WRITTEN EXERCISE = Every line below is to be quoted exactly, with nothing added or dropped.

--- start ---

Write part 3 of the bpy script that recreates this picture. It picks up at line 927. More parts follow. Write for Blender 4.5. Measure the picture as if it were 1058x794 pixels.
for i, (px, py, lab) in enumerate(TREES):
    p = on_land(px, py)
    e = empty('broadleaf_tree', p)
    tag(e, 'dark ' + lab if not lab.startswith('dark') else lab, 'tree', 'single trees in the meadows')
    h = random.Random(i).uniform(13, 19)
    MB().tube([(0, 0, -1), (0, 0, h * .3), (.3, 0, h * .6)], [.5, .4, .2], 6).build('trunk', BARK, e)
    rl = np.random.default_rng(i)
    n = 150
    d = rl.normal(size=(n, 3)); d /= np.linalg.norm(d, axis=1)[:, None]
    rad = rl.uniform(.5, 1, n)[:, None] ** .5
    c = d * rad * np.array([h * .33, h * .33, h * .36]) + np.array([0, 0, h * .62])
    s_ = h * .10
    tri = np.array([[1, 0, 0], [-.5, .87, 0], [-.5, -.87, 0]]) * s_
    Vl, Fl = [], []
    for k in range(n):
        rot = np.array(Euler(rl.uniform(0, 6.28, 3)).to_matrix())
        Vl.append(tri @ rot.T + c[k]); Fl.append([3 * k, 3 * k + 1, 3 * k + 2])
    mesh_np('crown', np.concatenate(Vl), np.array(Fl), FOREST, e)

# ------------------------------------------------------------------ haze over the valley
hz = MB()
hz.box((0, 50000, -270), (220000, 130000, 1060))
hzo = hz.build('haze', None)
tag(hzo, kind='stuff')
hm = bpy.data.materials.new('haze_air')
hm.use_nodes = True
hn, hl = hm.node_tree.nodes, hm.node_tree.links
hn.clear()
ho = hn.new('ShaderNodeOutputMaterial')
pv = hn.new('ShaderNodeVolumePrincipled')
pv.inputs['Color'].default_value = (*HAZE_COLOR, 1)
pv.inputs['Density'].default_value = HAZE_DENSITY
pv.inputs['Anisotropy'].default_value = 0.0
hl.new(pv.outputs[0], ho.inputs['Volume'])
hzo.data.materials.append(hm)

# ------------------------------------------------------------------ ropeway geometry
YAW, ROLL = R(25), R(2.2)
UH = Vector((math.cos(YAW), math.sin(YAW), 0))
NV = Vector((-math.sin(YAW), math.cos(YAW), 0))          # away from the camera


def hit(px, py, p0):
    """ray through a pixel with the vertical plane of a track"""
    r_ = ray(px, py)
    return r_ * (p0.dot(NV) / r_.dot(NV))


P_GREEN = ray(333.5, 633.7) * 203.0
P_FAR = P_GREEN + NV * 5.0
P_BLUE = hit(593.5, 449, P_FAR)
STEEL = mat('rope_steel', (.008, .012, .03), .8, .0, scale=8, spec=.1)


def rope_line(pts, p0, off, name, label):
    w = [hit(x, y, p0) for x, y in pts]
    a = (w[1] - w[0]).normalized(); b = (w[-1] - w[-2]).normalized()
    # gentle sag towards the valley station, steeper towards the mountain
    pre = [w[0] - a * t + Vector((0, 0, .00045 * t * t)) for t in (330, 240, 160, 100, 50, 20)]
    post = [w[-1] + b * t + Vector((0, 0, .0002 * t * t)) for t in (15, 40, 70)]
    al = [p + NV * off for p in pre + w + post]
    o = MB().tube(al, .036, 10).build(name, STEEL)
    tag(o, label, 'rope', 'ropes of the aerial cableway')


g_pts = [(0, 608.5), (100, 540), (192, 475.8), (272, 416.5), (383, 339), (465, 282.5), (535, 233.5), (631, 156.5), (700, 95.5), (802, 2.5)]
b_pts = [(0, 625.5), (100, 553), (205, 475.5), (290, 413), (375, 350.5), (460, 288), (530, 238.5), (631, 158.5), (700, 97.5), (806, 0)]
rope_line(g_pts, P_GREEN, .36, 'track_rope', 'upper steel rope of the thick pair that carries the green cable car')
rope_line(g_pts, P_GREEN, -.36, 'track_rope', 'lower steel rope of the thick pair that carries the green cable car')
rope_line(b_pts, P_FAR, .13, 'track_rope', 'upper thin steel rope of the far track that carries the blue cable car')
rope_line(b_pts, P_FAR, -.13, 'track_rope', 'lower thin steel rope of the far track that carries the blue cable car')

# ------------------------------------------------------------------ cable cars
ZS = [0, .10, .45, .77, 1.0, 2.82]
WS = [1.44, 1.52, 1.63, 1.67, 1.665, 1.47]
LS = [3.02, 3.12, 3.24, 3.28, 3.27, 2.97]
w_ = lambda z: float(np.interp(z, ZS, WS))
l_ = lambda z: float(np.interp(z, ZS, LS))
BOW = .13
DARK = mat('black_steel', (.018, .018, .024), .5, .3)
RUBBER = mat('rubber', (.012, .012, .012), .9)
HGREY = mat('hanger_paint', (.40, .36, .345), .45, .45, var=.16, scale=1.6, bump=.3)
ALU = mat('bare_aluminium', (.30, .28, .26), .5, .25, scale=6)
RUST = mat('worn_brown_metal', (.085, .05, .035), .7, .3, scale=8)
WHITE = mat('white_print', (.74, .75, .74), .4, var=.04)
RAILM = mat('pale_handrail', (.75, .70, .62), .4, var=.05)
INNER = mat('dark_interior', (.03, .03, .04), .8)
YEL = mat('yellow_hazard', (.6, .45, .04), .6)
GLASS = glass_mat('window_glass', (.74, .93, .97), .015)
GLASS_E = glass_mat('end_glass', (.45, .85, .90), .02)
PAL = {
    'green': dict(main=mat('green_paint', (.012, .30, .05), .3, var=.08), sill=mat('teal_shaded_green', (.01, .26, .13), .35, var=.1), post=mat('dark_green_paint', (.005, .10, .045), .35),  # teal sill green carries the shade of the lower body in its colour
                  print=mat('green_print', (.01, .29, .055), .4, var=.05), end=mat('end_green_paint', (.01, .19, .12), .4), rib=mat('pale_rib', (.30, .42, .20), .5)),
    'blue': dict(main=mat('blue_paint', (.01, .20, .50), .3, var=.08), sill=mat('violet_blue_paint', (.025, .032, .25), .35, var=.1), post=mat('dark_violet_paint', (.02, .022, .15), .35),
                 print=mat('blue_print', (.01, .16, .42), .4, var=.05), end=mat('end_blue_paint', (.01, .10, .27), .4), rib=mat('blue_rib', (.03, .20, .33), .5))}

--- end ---

TASK ANSWER =
Write part 3 of the bpy script that recreates this picture. It picks up at line 927. More parts follow. Write for Blender 4.5. Measure the picture as if it were 1058x794 pixels.
for i, (px, py, lab) in enumerate(TREES):
    p = on_land(px, py)
    e = empty('broadleaf_tree', p)
    tag(e, 'dark ' + lab if not lab.startswith('dark') else lab, 'tree', 'single trees in the meadows')
    h = random.Random(i).uniform(13, 19)
    MB().tube([(0, 0, -1), (0, 0, h * .3), (.3, 0, h * .6)], [.5, .4, .2], 6).build('trunk', BARK, e)
    rl = np.random.default_rng(i)
    n = 150
    d = rl.normal(size=(n, 3)); d /= np.linalg.norm(d, axis=1)[:, None]
    rad = rl.uniform(.5, 1, n)[:, None] ** .5
    c = d * rad * np.array([h * .33, h * .33, h * .36]) + np.array([0, 0, h * .62])
    s_ = h * .10
    tri = np.array([[1, 0, 0], [-.5, .87, 0], [-.5, -.87, 0]]) * s_
    Vl, Fl = [], []
    for k in range(n):
        rot = np.array(Euler(rl.uniform(0, 6.28, 3)).to_matrix())
        Vl.append(tri @ rot.T + c[k]); Fl.append([3 * k, 3 * k + 1, 3 * k + 2])
    mesh_np('crown', np.concatenate(Vl), np.array(Fl), FOREST, e)

# ------------------------------------------------------------------ haze over the valley
hz = MB()
hz.box((0, 50000, -270), (220000, 130000, 1060))
hzo = hz.build('haze', None)
tag(hzo, kind='stuff')
hm = bpy.data.materials.new('haze_air')
hm.use_nodes = True
hn, hl = hm.node_tree.nodes, hm.node_tree.links
hn.clear()
ho = hn.new('ShaderNodeOutputMaterial')
pv = hn.new('ShaderNodeVolumePrincipled')
pv.inputs['Color'].default_value = (*HAZE_COLOR, 1)
pv.inputs['Density'].default_value = HAZE_DENSITY
pv.inputs['Anisotropy'].default_value = 0.0
hl.new(pv.outputs[0], ho.inputs['Volume'])
hzo.data.materials.append(hm)

# ------------------------------------------------------------------ ropeway geometry
YAW, ROLL = R(25), R(2.2)
UH = Vector((math.cos(YAW), math.sin(YAW), 0))
NV = Vector((-math.sin(YAW), math.cos(YAW), 0))          # away from the camera


def hit(px, py, p0):
    """ray through a pixel with the vertical plane of a track"""
    r_ = ray(px, py)
    return r_ * (p0.dot(NV) / r_.dot(NV))


P_GREEN = ray(333.5, 633.7) * 203.0
P_FAR = P_GREEN + NV * 5.0
P_BLUE = hit(593.5, 449, P_FAR)
STEEL = mat('rope_steel', (.008, .012, .03), .8, .0, scale=8, spec=.1)


def rope_line(pts, p0, off, name, label):
    w = [hit(x, y, p0) for x, y in pts]
    a = (w[1] - w[0]).normalized(); b = (w[-1] - w[-2]).normalized()
    # gentle sag towards the valley station, steeper towards the mountain
    pre = [w[0] - a * t + Vector((0, 0, .00045 * t * t)) for t in (330, 240, 160, 100, 50, 20)]
    post = [w[-1] + b * t + Vector((0, 0, .0002 * t * t)) for t in (15, 40, 70)]
    al = [p + NV * off for p in pre + w + post]
    o = MB().tube(al, .036, 10).build(name, STEEL)
    tag(o, label, 'rope', 'ropes of the aerial cableway')


g_pts = [(0, 608.5), (100, 540), (192, 475.8), (272, 416.5), (383, 339), (465, 282.5), (535, 233.5), (631, 156.5), (700, 95.5), (802, 2.5)]
b_pts = [(0, 625.5), (100, 553), (205, 475.5), (290, 413), (375, 350.5), (460, 288), (530, 238.5), (631, 158.5), (700, 97.5), (806, 0)]
rope_line(g_pts, P_GREEN, .36, 'track_rope', 'upper steel rope of the thick pair that carries the green cable car')
rope_line(g_pts, P_GREEN, -.36, 'track_rope', 'lower steel rope of the thick pair that carries the green cable car')
rope_line(b_pts, P_FAR, .13, 'track_rope', 'upper thin steel rope of the far track that carries the blue cable car')
rope_line(b_pts, P_FAR, -.13, 'track_rope', 'lower thin steel rope of the far track that carries the blue cable car')

# ------------------------------------------------------------------ cable cars
ZS = [0, .10, .45, .77, 1.0, 2.82]
WS = [1.44, 1.52, 1.63, 1.67, 1.665, 1.47]
LS = [3.02, 3.12, 3.24, 3.28, 3.27, 2.97]
w_ = lambda z: float(np.interp(z, ZS, WS))
l_ = lambda z: float(np.interp(z, ZS, LS))
BOW = .13
DARK = mat('black_steel', (.018, .018, .024), .5, .3)
RUBBER = mat('rubber', (.012, .012, .012), .9)
HGREY = mat('hanger_paint', (.40, .36, .345), .45, .45, var=.16, scale=1.6, bump=.3)
ALU = mat('bare_aluminium', (.30, .28, .26), .5, .25, scale=6)
RUST = mat('worn_brown_metal', (.085, .05, .035), .7, .3, scale=8)
WHITE = mat('white_print', (.74, .75, .74), .4, var=.04)
RAILM = mat('pale_handrail', (.75, .70, .62), .4, var=.05)
INNER = mat('dark_interior', (.03, .03, .04), .8)
YEL = mat('yellow_hazard', (.6, .45, .04), .6)
GLASS = glass_mat('window_glass', (.74, .93, .97), .015)
GLASS_E = glass_mat('end_glass', (.45, .85, .90), .02)
PAL = {
    'green': dict(main=mat('green_paint', (.012, .30, .05), .3, var=.08), sill=mat('teal_shaded_green', (.01, .26, .13), .35, var=.1), post=mat('dark_green_paint', (.005, .10, .045), .35),  # teal sill green carries the shade of the lower body in its colour
                  print=mat('green_print', (.01, .29, .055), .4, var=.05), end=mat('end_green_paint', (.01, .19, .12), .4), rib=mat('pale_rib', (.30, .42, .20), .5)),
    'blue': dict(main=mat('blue_paint', (.01, .20, .50), .3, var=.08), sill=mat('violet_blue_paint', (.025, .032, .25), .35, var=.1), post=mat('dark_violet_paint', (.02, .022, .15), .35),
                 print=mat('blue_print', (.01, .16, .42), .4, var=.05), end=mat('end_blue_paint', (.01, .10, .27), .4), rib=mat('blue_rib', (.03, .20, .33), .5))}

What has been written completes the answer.